Every showdown is free information. What hands are they showing up with? What did they raise pre-flop with? What did they call down with?
Instant calls often mean draws or medium-strength hands. Long pauses before betting often mean strong hands (acting weak). Learn your table's patterns.
Nervous chip fumbling vs. confident chip placement. Players who count out exact bets carefully vs. those who splash the pot. These patterns mean something.
Players who talk a lot when they're bluffing. Players who go quiet when they have the nuts. Watch for the inverse of what they want you to think.
"I had a player to my right who always looked at his hole cards twice when the board came monotone. Every time. That one tell paid for itself dozens of times."
Every player at a casino cash table fits into one of four categories. Identify them early and adjust.
Plays few hands, rarely bets or raises. Exploit: Steal their blinds relentlessly. Fold when they show aggression — they have it.
Plays many hands, calls too much, rarely raises. Exploit: Never bluff. Value bet every street with top pair or better. They are your ATM.
Plays solid poker, raises in position, folds to 3-bets. Exploit: 3-bet light in position. Pick up pots they give up on. Avoid marginal spots.
Raises constantly, plays almost every hand, large bets. Exploit: Trap with strong hands. Don't bluff. Get position on them if possible.
Playing with money you cannot afford to lose changes every decision. Scared money loses.
The 20 Buy-In Rule: Never play a stake where your total bankroll is less than 20 full buy-ins. For $1/$2 with a $300 max buy-in, that means a $6,000 bankroll before you sit down.
You have room to take a shot at higher stakes if the game is good.
Play your normal game. No adjustments needed.
Drop to lower stakes immediately. Protect your bankroll.
Stop until you rebuild. Scared money will cost you what's left.
Knowing when to leave is as important as knowing how to play. Most players' biggest losses happen after they should have left.
"My worst losses have never been from bad sessions. They've been from good sessions I stayed in too long. I was up $400, gave it back, chased it, and went home stuck $200. The table didn't change. I did."
Calling with K7o from UTG, limping with any two suited cards. Tighten up from early position and your results change immediately.
Playing the same range from every position. The same hand that's a fold UTG is a raise on the button.

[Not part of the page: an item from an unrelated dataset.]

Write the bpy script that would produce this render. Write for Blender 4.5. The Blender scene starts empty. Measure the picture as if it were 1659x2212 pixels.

Bluffing the calling station. Slowplaying the maniac. Playing generic poker instead of exploiting the specific players at your table.

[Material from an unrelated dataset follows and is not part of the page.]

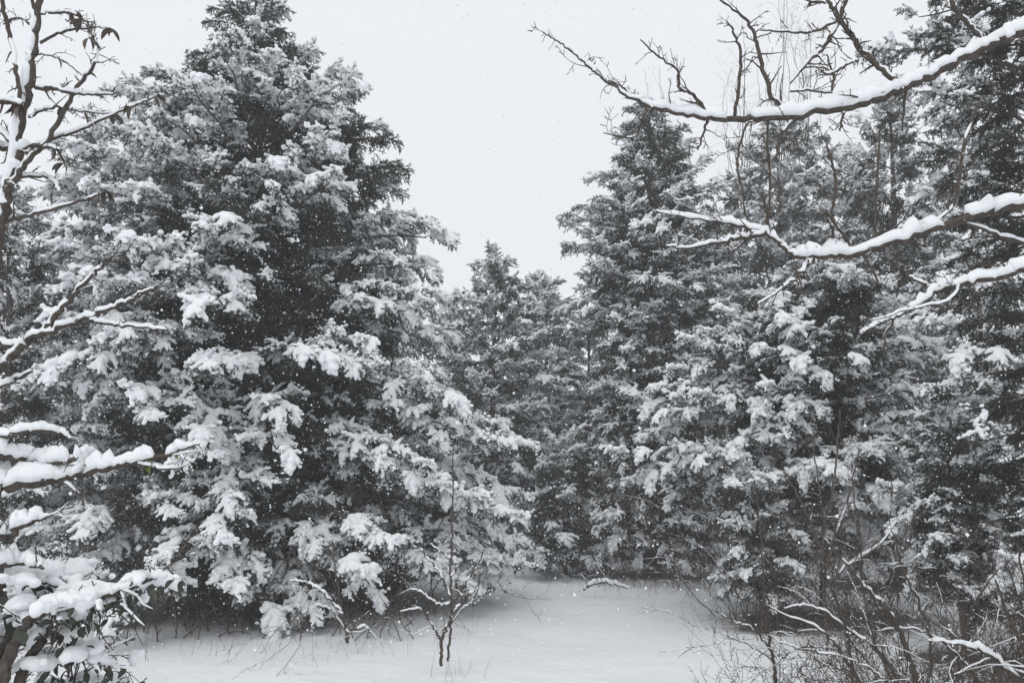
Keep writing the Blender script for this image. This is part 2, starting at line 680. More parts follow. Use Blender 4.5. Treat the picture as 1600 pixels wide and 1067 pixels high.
def cedar(label, px0, Y0, prof, nbr, weights, seed, nparts=150, size=.8, front=99, spacing=.33, cat='tree', group=None,
          bare_below=None, inner=.40, name='cedar_tree', trunk_r=None, litter=None, lean_px=0, back=.85, dens=1.0, low_droop=.25, upk=.8):
    """prof: rows (py, px left, px right) of the outline, read at the trunk's own distance"""
    rng = random.Random(seed)
    x0 = at(px0, 757, Y0).x
    gz = gheight(x0, Y0)
    rows = sorted(((max(at(px0, py, Y0).z - gz, .12), at(l, py, Y0).x, at(r, py, Y0).x) for py, l, r in prof))
    H = rows[-1][0]
    hs = [r[0] for r in rows]
    lean = (rows[-1][1] + rows[-1][2]) * .5 - x0
    zl = [x0 + lean * h / H - l for h, l, r in rows]
    zr = [r - x0 - lean * h / H for h, l, r in rows]
    root = thing(name, label, cat, (x0, Y0, gz), group)

    def R(h, az):
        l, r = np.interp(h, hs, zl), np.interp(h, hs, zr)
        c, s = math.cos(az), math.sin(az)
        ex = r if c > 0 else l
        f = .5 * (l + r)
        ey = min(f, front) * (1 - .35 * max(0, h / H - .35)) if s < 0 else f * back
        return 1.0 / math.sqrt((c / max(ex, .05)) ** 2 + (s / max(ey, .05)) ** 2)
    ax = lambda h: Vector((lean * max(h, 0.0) / H + .04 * math.sin(h * 1.3 + seed), .04 * math.cos(h * 1.1 + seed), h))
    tr = trunk_r or H * .016
    mb = MB()
    n = 14
    mb.tube([ax(H * i / n - (.25 if i == 0 else 0)) for i in range(n + 1)],
            [tr * (1.25 if i == 0 else 1) * (1 - .93 * i / n) + .006 for i in range(n + 1)], 8)
    link('trunk', mb.mesh('trunk', [BARK]), root)
    # heights in proportion to the outline's area
    hh = np.linspace(hs[0], H * .985, 200)
    w = np.array([np.interp(h, hs, zl) + np.interp(h, hs, zr) + .25 for h in hh])
    w = w * np.minimum(np.sqrt(1 + (np.gradient(w * .5) / np.gradient(hh)) ** 2), 3.0)
    cdf = np.cumsum(w) / w.sum()
    items = []

    def pick(up, role):
        if up > .8 and rng.random() < .35:
            c = 'upright'
        else:
            wt = weights[role]
            c = rng.choices(list(wt), list(wt.values()))[0]
        return FLAT.index((c, rng.randrange(len(PROTO[c]))))
    for i in range(nbr):
        h = float(np.interp((i + rng.random()) / nbr, cdf, hh))
        az = i * 2.39996 + rng.uniform(-.5, .5)
        f = h / H
        nv = noise.noise((math.cos(az) * 1.5 + seed, math.sin(az) * 1.5, h * 1.15 / max(.6, H / 8)))
        hollow = nv < -.30
        r = R(min(h + size * .75 * f * upk, H), az) * rng.uniform(.86, 1.04) * (1 + .16 * max(nv, -.5)) * (.86 if hollow else 1)
        sp = size * rng.uniform(.8, 1.15)
        r_in = max(r - sp * .62, .12)
        rise = (-low_droop + 1.1 * f ** 1.4) * r_in
        ha = min(max(h - rise, .15), H * .96)
        p0 = ax(ha)
        p2 = ax(h)
        p2 = Vector((p2.x + r_in * math.cos(az), p2.y + r_in * math.sin(az), h))
        p1 = (p0 + p2) * .5 + Vector((0, 0, (.14 + .06 * rng.random()) * r_in))
        pts = []
        nseg = 8
        for k in range(nseg + 1):
            t = k / nseg
            p = p0 * (1 - t) ** 2 + p1 * 2 * t * (1 - t) + p2 * t * t
            if 0 < k:
                p = p + Vector((rng.gauss(0, 1), rng.gauss(0, 1), rng.gauss(0, .7))) * (.012 * r_in)
            pts.append(p)
        br = MB()
        r0 = .010 + .011 * r_in
        br.tube(pts, [r0 * (1 - .75 * k / nseg) for k in range(nseg + 1)], 5)
        for k in range(int(3 + 5 * r_in)):
            p, d = lerp_path(pts, rng.uniform(.1, .85))
            dd = rot_about(d, Vector((0, 0, 1)), rng.choice((-1, 1)) * rng.uniform(.4, 1.2))
            dd.z += rng.uniform(-.5, .3)
            L = rng.uniform(.2, .6) * min(1, .4 + r_in * .4)
            br.tube(curve_from(p, dd, L, 4, .2, .15, rng), [.006, .005, .004, .003, .002], 3)
        link('branch', br.mesh('branch', [BARK]), root)
        bare = bare_below is not None and h < bare_below
        L = (p2 - p0).length
        lo = .35 if not bare else .8
        npos = max(1, int(L * (1 - lo) / spacing * dens))
        for k in range(npos + 1):
            t = lo + (1 - lo) * (k + (rng.random() - .5) * .6) / max(npos, 1) if npos else 1
            t = min(max(t, .05), .999)
            p, d = lerp_path(pts, t)
            tip = k == npos
            for q in range(1 if tip else 2):
                side = (1 if q else -1)
                yaw = 0 if tip else side * math.radians(rng.uniform(25, 75))
                dd = rot_about(d, Vector((0, 0, 1)), yaw + rng.uniform(-.15, .15))
                upw = f ** 1.6 * upk
                dd.z = dd.z * .5 + upw * rng.uniform(.5, 1.3) + rng.uniform(-.30, .12) * (1 - f)
                dd.normalize()
                s = sp * rng.uniform(.78, 1.12) * (1 if tip else .9)
                M = Matrix.LocRotScale(p, frame(dd, Vector((0, 0, 1)), rng.gauss(0, .22)).to_quaternion(), Vector((s, s, s)))
                wp = root.location + p
                toc = (CAMV - wp)
                out = Vector((math.cos(az), math.sin(az), .15))
                score = s / toc.length * (1.0 + .9 * out.dot(toc.normalized())) * (.45 + .55 * t)
                items.append((score, M, pick(dd.z, 'low' if hollow else 'tip' if (tip or t > .72) else 'mid' if t > .5 else 'low')))
    # leaders at the top
    for k in range(4 + int(H * .4)):
        h = H - size * rng.uniform(.45, 1.5)
        a = rng.uniform(0, 6.28)
        p = ax(h) + Vector((math.cos(a), math.sin(a), 0)) * R(max(h, .1), a) * .45 * rng.random()
        d = Vector((math.cos(a) * .28, math.sin(a) * .28, 1))
        s = size * rng.uniform(.55, .85)
        items.append((9, Matrix.LocRotScale(p, frame(d, Vector((0, 1, .1)), rng.uniform(0, 6)).to_quaternion(), Vector((s, s, s))), pick(1, 'tip')))
    items.append((9, Matrix.LocRotScale(ax(H - size * .55), frame(Vector((.05, 0, 1)), Vector((0, 1, .1)), 0).to_quaternion(),
                                        Vector((size * .62,) * 3)), pick(1, 'tip')))
    # dim inner foliage close to the stem
    for k in range(int(len(items) * inner)):
        h = float(np.interp(rng.random(), cdf, hh)) * .95
        if bare_below is not None and h < bare_below:
            continue
        a = rng.uniform(0, 6.283)
        r = R(h, a) * rng.uniform(.08, .62)
        d = Vector((math.cos(a), math.sin(a), rng.uniform(-.5, .5)))
        s = size * rng.uniform(.7, 1.05)
        p = ax(h) + Vector((math.cos(a), math.sin(a), 0)) * r
        c = FLAT.index(('bare', rng.randrange(len(PROTO['bare']))))
        items.append((-1, Matrix.LocRotScale(p, frame(d, Vector((0, 0, 1)), rng.gauss(0, .6)).to_quaternion(), Vector((s, s, s))), c))
    items.sort(key=lambda q: -q[0])
    for (sco, M, k) in items[:nparts]:
        fm, sm = PROTO[FLAT[k][0]][FLAT[k][1]]
        b = link('bough', fm, root)
        b.matrix_basis = M
        s = link('snow', sm, b, 'stuff' if FLAT[k][0] == 'light' else None) if sm else None
        if FLAT[k] not in SRC:
            SRC[FLAT[k]] = (b, s)
    rest = items[nparts:]
    for k in {q[2] for q in rest}:
        if FLAT[k] not in SRC:
            i = next(j for j, q in enumerate(rest) if q[2] == k)
            fm, sm = PROTO[FLAT[k][0]][FLAT[k][1]]
            b = link('bough', fm, root)
            b.matrix_basis = rest[i][1]
            SRC[FLAT[k]] = (b, link('snow', sm, b) if sm else None)
            rest.pop(i)
    stuff_boughs(root, [(q[1], q[2]) for q in rest])
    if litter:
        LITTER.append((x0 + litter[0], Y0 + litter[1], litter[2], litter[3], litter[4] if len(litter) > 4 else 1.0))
    return root


HVY = dict(tip=dict(heavy=.72, medium=.28), mid=dict(heavy=.30, medium=.42, light=.20, bare=.08), low=dict(medium=.20, light=.38, bare=.42))
MED = dict(tip=dict(heavy=.22, medium=.58, light=.20), mid=dict(heavy=.08, medium=.45, light=.42, bare=.05), low=dict(medium=.25, light=.50, bare=.25))
LGT = dict(tip=dict(heavy=.06, medium=.50, light=.44), mid=dict(medium=.40, light=.55, bare=.05), low=dict(medium=.20, light=.60, bare=.20))
PALE = dict(tip=dict(heavy=.32, medium=.60, light=.08), mid=dict(heavy=.10, medium=.65, light=.25), low=dict(medium=.45, light=.50, bare=.05))
DOM = dict(tip=dict(heavy=.95, medium=.05), mid=dict(heavy=.6, medium=.3, light=.1), low=dict(medium=.4, light=.3, bare=.3))
DRK = dict(tip=dict(heavy=.10, medium=.35, light=.55), mid=dict(medium=.10, light=.30, bare=.60), low=dict(light=.08, bare=.92))

# the big cedar that fills the left half
cedar('broad snow laden cedar filling the left half of the clearing', 405, 10.6,
      [(-45, 395, 415), (0, 350, 428), (50, 335, 445), (90, 302, 492), (130, 252, 555), (170, 205, 628), (220, 178, 690), (300, 130, 705),
       (400, 95, 720), (480, 60, 725), (560, 50, 725), (650, 55, 825), (750, 55, 858), (850, 60, 872), (885, 90, 840), (912, 170, 760)],
      250, HVY, 11, nparts=300, size=.54, spacing=.25, front=2.7, upk=.62, litter=(.3, .5, 3.0, 2.1))
# left edge
cedar('grey cedar top showing behind the broad left cedar, left of its shoulder', 150, 16.5,
      [(185, 143, 157), (230, 120, 200), (320, 80, 230), (450, 30, 260), (620, 0, 300), (800, -20, 320)], 56, MED, 21, nparts=90, size=.7)
cedar('cedar cut by the left edge behind the bare leafy sapling', 15, 9.0,
      [(300, 0, 35), (350, -70, 100), (430, -90, 130), (550, -100, 140), (700, -110, 125), (850, -110, 115), (930, -90, 100)],
      55, MED, 22, nparts=110, size=.48, spacing=.26, litter=(0, 0, 1.1, 1.0))
# the gap at the end of the clearing
cedar('pointed mid distance cedar with a bare lower trunk at the end of the clearing', 772, 17,
      [(398, 758, 788), (425, 728, 825), (500, 695, 860), (600, 690, 880), (700, 690, 890), (850, 700, 900)], 84, PALE, 31, nparts=150, size=.6, spacing=.28)
cedar('small faint cedar between the pointed cedar and the tall right one', 850, 20.5,
      [(430, 838, 868), (470, 812, 905), (600, 790, 930), (800, 780, 950)], 54, PALE, 32, nparts=90, size=.75)
cedar('low pale cedar in front of the bright gap beside the tall right cedar', 918, 18.5,
      [(485, 905, 930), (530, 870, 965), (650, 850, 990), (850, 840, 1000)], 54, PALE, 33, nparts=90, size=.75)
cedar('young cedar leaning out low at the back right corner of the clearing', 880, 14.5,
      [(690, 870, 890), (740, 830, 930), (820, 800, 960), (880, 800, 960)], 40, PALE, 34, nparts=90, size=.6)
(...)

Calling when you know you should fold because you "have too much invested." Or folding when you should call because you're afraid to lose more. Both are tilt.
The game gets tough, you're tired, but you stay because you're stuck. The variance of tired, tilted poker is the most expensive session of all.
Having no predetermined exit point for losing sessions. Deciding when to stop while you're already losing is the worst time to make that decision.
You've covered the fundamentals of cash game poker — how it works, buying in correctly, table selection, position, bet sizing, reading opponents, and the financial discipline that separates winning players from everyone else.